E quel senso di Rottura si fa qui magicamente Ricomposizione: l’ascoltatore avrà di fronte a sé momenti di quiete – affidati alla sola voce e alla sei corde acustica – e altri di caleidoscopica accumulazione strumentale, di colore e bianco&nero, di assenza e presenza. Questa tessitura pregna di particolari e dettagli domina l’intero disco, tanto che più di una volta si ha la sensazione di trovarsi in una strada, in un luogo sonoro preciso e poi, invece, si viene subito dopo trasportati in un altrove che poco ha a che spartire con la forma-canzone classica a base di strofa e ritornello. Ma ben venga la libertà da certi steccati se poi il risultato finale è così affascinante.

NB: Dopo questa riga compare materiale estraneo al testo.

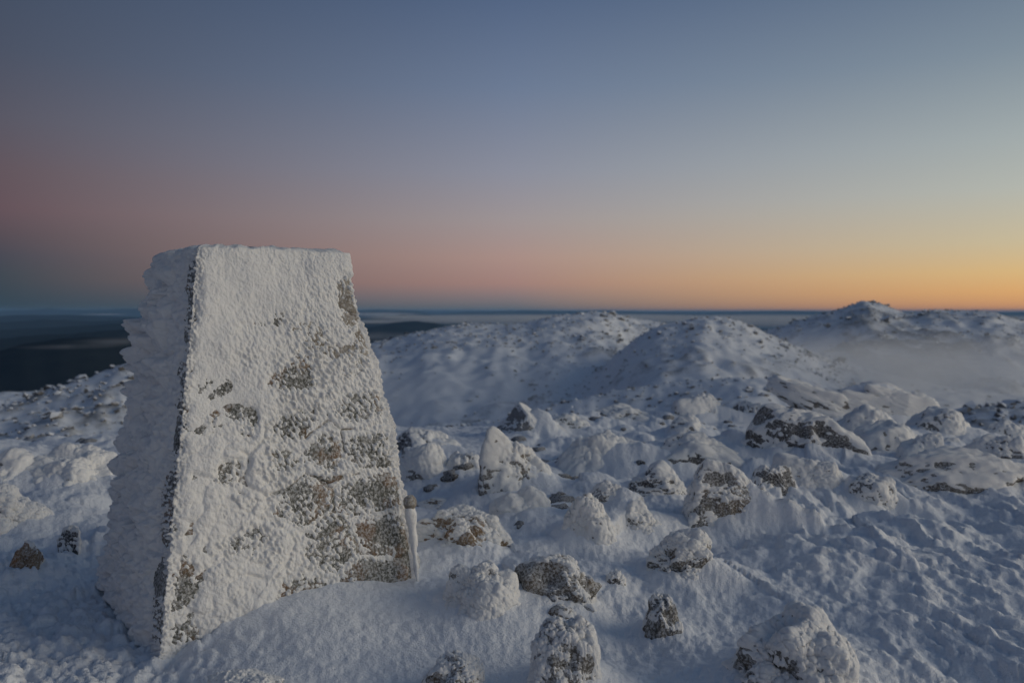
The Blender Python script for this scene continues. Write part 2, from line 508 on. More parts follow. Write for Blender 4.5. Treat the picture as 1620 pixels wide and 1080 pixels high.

Ci mancherebbe, non manca il sound distintivo per cui il gruppo è connotato da ormai dieci anni: le armonie a quattro voci, le litanie a base di chitarre acustiche, le tastiere vintage. Quella che troviamo è però una visione più ampia, maestosa, magniloquente nel gestire melodie, suoni e arrangiamenti.
E dunque una produzione multi-sfaccettata, capace di avvicinare le consuete influenze (Beach Boys, Crosby, Stills & Nash, Paul Simon) a certi album progressive dei primi anni Settanta. I brani sembrano non avere un termine preciso e, spesso e volentieri, fioriscono in un continuum simile a una suite di musica classica.

Archi dal sapore mediorientale, talvolta anche i fiati, i synth digitali: in questo modo i Fleet Foxes eludono i confini ‘naturali’ del folk ed esplorano oltre, alzando di volta in volta l’asticella del rischio creativo, avventurandosi in luoghi sonori poco o nulla scoperti finora. Così che diventa arduo (inutile?) stilare una personale classifica di pezzi più o meno riusciti. Questo è un viaggio da vivere dall’inizio alla fine.

Davanti a noi ritroviamo un gruppo maturo e stimolante come non mai: ascoltando “Crack Up”  ci avventureremo in località sonore remote, surreali. E per questa vacanza esotica basterà trovare un letto e un momento di evasione dalla realtà: al resto penseranno loro, i Fleet Foxes, pronti a traghettarvi ‘Altrove’.